Which I suppose brings me to my personal beef with this video: as the mixed race product of an interracial relationship watching a song/video made by two other mixed race products of interracial relationships, I am really irritated that Keys is presenting these unions as so wholly pure, good and anti-racist.

This is obviously an irrational personal projection, but I often hope (expect? sigh) that mixed race celebrities have a more nuanced understanding race and racism**. Don’t get me wrong, I don’t think they are going to end racism just by being a manifestation of love across racial lines. Rather I assume that if you live at the intersection of race and love, as many mixed families do, you’ll have insight into just how complicated that intersection is. You might have a sense that interracial relationships, like any relationships, are muddy, confused things that are not wholly good, bad or anything.

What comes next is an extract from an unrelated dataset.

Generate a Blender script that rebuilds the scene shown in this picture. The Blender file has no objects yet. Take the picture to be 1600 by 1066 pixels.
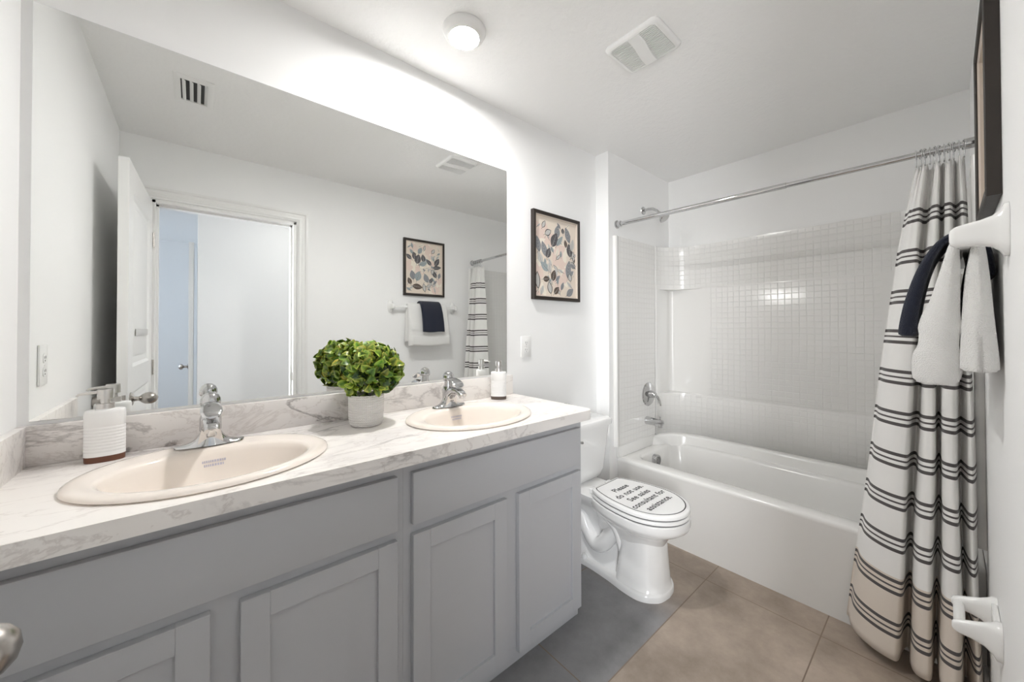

You might know how people confuse fetishes with love. You might know that love is not always strong enough to end racism; maybe you have family members who love you, and still have effed up racist ideas. You might know that people take offense at mixed race pairings sometimes out of real, understandable pain, not just hate.

Yet instead Keys chooses to give a painfully simple drawing of a mixed relationship that lets racist stereotypes about her own people stand, presumably so as to cash in on that socially conscious rep from a mainstream media that just likes anything shiny.***

Fail Alicia - this lets a lot of us down.

*By “mixed race” I assume he meant someone with one white parent and one parent of colour.

** I don’t mean a more nuanced understanding than other people of colour, just more nuanced than the white establishment around them.

***Hey, there’s cache in the safe socially conscious, just ask multimillionaire Bono.